Gather every line that includes the word "Blender", please.
══ DATA ENTRIES ══
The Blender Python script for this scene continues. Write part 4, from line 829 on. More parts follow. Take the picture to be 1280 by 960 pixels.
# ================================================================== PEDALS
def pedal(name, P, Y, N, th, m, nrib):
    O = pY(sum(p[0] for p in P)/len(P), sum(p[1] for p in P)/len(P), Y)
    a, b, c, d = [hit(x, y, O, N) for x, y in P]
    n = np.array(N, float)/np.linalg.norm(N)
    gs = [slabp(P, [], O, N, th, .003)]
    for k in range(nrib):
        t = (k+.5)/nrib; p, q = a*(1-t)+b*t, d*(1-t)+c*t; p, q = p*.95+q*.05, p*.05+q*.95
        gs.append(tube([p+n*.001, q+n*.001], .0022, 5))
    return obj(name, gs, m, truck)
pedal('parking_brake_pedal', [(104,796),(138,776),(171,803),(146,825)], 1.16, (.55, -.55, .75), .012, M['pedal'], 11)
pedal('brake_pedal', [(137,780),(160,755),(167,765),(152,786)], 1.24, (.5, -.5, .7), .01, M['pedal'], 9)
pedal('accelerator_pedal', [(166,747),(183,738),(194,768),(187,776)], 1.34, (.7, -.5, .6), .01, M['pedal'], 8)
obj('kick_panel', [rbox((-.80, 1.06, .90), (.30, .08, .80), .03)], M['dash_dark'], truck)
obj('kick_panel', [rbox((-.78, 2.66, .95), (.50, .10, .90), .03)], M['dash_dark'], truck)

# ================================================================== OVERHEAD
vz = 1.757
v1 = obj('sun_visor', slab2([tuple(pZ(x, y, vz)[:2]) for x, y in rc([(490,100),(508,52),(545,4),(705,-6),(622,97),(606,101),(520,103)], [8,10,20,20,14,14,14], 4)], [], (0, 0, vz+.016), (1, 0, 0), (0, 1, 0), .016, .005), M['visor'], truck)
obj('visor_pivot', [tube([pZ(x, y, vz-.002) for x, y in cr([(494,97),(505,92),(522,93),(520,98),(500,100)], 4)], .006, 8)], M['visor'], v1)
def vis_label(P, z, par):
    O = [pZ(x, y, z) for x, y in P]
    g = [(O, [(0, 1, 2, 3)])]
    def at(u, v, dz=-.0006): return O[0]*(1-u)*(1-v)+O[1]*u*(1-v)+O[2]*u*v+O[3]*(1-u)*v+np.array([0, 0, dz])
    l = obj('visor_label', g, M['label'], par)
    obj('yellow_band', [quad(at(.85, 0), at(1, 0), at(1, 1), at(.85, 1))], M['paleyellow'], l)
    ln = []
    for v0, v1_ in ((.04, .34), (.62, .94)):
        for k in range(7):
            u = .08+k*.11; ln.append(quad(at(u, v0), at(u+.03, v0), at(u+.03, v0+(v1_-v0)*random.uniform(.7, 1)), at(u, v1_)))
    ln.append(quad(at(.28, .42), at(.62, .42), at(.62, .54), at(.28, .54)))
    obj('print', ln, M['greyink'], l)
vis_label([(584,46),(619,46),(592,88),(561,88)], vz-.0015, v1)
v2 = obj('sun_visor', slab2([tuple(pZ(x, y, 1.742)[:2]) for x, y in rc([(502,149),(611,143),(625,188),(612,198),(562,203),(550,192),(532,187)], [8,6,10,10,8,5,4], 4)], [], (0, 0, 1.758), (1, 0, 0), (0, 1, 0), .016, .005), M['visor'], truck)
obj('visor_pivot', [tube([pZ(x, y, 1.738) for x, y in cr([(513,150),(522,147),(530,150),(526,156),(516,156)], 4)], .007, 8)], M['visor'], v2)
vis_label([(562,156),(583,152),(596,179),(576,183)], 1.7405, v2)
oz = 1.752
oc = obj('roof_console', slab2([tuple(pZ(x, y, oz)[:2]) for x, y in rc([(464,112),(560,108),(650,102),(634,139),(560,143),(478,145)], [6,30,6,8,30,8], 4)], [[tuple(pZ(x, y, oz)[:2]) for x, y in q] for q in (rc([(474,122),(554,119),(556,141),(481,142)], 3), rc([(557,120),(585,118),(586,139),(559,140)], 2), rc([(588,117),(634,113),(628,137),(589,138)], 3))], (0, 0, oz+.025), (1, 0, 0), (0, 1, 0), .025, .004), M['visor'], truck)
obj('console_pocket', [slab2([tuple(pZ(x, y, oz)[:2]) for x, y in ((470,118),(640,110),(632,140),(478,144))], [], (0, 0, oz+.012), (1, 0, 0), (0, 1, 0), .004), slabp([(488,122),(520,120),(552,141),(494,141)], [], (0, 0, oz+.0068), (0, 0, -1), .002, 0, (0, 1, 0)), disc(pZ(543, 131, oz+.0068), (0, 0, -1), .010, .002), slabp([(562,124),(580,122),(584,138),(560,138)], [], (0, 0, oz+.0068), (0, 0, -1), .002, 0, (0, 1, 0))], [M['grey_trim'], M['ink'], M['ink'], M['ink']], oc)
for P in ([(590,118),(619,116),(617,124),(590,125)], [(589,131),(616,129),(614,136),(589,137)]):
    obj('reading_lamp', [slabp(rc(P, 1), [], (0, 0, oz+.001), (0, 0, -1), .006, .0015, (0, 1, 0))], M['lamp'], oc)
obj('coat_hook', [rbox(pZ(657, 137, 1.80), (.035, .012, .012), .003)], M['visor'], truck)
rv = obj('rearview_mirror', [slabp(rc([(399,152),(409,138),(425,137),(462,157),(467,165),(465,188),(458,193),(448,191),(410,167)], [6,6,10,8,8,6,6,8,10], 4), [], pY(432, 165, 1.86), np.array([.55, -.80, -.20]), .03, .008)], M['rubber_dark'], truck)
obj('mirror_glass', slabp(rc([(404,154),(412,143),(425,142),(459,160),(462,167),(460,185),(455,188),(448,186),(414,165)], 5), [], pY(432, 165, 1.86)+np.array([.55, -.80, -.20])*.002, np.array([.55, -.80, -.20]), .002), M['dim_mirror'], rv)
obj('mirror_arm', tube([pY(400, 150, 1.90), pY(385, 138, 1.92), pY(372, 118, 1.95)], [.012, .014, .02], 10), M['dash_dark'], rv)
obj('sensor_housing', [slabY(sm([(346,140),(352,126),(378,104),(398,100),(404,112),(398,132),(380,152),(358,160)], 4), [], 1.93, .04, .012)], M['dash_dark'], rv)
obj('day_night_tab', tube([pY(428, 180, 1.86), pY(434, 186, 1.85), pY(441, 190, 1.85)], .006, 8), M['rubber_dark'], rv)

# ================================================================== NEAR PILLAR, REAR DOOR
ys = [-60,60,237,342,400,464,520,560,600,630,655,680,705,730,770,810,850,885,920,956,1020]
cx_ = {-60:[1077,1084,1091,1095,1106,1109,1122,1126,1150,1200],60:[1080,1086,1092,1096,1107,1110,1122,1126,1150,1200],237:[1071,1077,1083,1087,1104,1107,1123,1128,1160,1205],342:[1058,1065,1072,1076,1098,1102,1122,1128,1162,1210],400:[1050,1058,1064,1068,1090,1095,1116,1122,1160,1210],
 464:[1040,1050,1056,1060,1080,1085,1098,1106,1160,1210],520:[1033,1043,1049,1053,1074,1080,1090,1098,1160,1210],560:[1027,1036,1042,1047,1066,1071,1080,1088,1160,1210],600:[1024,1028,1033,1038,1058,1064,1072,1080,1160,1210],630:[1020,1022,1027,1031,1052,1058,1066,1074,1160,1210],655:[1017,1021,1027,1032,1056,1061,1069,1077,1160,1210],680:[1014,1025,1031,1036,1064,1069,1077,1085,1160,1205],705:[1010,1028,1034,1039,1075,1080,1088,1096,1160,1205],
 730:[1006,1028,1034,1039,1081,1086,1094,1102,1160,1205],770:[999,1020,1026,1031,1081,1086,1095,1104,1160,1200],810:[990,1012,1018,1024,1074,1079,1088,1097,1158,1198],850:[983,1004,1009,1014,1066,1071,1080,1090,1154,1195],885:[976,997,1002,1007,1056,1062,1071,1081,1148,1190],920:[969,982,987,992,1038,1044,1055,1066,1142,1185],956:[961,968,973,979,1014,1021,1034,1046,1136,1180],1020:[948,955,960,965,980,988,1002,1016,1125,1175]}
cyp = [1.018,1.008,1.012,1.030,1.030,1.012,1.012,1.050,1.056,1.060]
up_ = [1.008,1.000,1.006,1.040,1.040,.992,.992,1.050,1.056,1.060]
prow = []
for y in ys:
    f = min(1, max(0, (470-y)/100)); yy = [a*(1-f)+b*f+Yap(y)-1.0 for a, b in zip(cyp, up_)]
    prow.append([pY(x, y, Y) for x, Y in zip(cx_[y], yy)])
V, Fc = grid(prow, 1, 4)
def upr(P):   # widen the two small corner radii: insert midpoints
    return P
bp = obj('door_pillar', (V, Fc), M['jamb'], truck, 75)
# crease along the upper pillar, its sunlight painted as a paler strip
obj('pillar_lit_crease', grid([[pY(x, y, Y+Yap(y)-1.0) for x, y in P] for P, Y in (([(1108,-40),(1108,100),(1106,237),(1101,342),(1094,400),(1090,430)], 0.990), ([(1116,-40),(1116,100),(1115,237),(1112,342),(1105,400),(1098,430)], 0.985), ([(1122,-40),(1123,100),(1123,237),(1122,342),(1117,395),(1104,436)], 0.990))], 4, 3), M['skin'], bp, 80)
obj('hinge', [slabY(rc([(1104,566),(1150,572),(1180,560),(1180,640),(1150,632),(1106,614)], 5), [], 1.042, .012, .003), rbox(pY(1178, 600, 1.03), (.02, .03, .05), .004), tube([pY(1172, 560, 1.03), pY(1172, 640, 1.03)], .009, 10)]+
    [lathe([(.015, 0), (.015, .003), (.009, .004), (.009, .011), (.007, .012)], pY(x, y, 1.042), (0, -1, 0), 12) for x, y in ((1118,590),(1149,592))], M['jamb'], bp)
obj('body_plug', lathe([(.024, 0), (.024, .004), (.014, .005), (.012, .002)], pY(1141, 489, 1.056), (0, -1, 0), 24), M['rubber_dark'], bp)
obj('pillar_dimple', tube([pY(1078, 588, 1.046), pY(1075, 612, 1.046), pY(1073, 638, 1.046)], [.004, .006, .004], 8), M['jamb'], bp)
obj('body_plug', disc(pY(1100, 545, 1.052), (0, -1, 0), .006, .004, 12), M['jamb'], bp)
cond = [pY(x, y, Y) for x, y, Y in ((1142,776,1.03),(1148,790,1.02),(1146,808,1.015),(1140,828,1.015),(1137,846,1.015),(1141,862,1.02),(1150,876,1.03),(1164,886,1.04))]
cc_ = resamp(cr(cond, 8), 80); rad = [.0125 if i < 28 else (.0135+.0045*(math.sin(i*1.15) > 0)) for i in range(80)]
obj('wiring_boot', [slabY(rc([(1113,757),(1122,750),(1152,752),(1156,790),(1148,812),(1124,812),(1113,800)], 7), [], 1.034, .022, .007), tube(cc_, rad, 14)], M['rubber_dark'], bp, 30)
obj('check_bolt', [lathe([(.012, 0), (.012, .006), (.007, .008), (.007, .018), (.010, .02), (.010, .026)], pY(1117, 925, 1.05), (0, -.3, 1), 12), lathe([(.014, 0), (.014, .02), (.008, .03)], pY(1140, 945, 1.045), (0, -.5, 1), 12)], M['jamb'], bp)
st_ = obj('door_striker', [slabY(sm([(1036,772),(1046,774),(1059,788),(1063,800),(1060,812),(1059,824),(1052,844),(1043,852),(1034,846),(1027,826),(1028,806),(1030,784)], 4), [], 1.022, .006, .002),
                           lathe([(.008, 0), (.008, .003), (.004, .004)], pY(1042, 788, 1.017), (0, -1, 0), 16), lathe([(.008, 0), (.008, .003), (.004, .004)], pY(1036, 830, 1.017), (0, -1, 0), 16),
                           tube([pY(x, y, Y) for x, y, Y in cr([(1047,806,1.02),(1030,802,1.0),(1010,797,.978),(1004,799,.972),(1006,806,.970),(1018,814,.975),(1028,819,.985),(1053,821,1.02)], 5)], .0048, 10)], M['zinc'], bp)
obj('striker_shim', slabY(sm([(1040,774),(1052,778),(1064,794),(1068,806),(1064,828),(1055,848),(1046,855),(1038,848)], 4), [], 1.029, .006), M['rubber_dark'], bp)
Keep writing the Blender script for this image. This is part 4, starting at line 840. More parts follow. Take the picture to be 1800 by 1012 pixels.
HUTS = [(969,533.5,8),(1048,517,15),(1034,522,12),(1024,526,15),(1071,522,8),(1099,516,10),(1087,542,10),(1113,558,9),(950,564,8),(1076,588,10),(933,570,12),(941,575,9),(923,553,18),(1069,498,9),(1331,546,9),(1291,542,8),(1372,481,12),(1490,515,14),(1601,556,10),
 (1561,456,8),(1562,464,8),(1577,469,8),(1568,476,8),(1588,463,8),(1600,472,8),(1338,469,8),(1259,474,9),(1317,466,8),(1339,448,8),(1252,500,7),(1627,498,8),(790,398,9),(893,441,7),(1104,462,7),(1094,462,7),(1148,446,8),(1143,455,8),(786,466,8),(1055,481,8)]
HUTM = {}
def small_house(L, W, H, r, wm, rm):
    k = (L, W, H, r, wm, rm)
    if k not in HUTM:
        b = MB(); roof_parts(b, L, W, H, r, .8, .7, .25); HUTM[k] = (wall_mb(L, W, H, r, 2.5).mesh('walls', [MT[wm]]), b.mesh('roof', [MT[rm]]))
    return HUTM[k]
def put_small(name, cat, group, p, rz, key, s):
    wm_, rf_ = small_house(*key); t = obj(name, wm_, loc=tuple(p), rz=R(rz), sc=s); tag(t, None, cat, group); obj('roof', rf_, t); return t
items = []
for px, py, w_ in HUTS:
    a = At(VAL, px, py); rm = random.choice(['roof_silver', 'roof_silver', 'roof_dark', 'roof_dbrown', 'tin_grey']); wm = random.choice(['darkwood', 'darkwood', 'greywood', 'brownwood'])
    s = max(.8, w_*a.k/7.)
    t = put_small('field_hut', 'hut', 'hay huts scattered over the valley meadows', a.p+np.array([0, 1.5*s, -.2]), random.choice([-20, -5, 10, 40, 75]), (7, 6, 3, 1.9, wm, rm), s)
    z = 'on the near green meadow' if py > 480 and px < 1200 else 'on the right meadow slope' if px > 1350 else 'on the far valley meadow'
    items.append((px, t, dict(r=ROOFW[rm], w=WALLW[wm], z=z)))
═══
**THE REPLY:**
The Blender Python script for this scene continues. Write part 4, from line 829 on. More parts follow. Take the picture to be 1280 by 960 pixels.
Keep writing the Blender script for this image. This is part 4, starting at line 840. More parts follow. Take the picture to be 1800 by 1012 pixels.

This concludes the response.